College tuition and fees have risen about three times as much a median family income since the Reagan administration, reported a new study this week from the Center for Public Policy and Education. The president of that center, Patrick Callan, noted that 'if this goes on for another 25 years we won't have an affordable system of higher education.' This may be a gross understatement, in my opinion, since for millions of students there isn't an affordable one now.

I have been teaching in universities since 1969. I have seen the tuition costs for students rise from a few hundred dollars a year to thousands. I have seen huge numbers of undergraduate courses since the 1980s come to be taught by part-time lecturers on a course by course basis and by graduate students, exploiting the former who function as a kind of lumpen professional class in the world of university teaching and forcing the latter to extend their graduate studies by years as they teach courses that previously were taught only by full-time faculty.

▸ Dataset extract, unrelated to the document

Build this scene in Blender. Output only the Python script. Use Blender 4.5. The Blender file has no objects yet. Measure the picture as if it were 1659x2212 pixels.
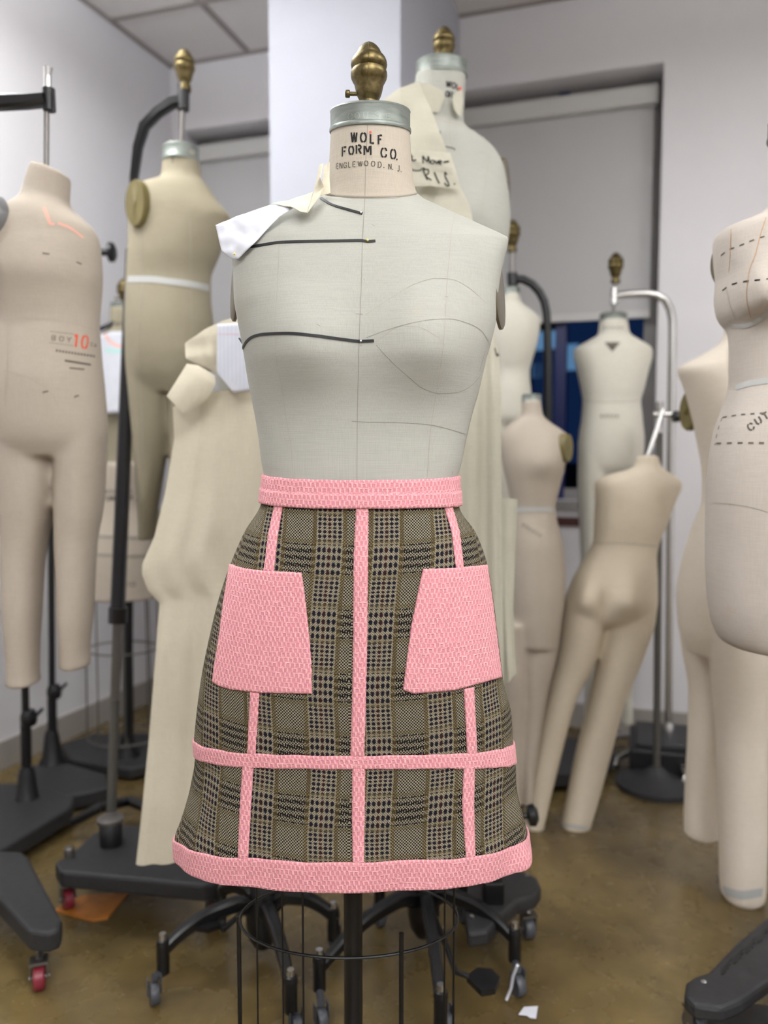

I have no great nostalgia for the 'good old days.' Universities were always filled with self aggrandizing types who operated on the Tom Sawyer principle, that is, getting associates like Huck Finn to do the teaching the way Tom got Huck to paint the fence and then take credit for it. Career academics sometimes prefer to use their talents instead to acquire research grants, outside offers from other universities and praise from strategically placed friends in order to either create and/or inflate reputations and gain huge rewards from universities where they rarely taught students, only participated in faculty governance when their immediate interests were involved, and in some cases rarely showed up.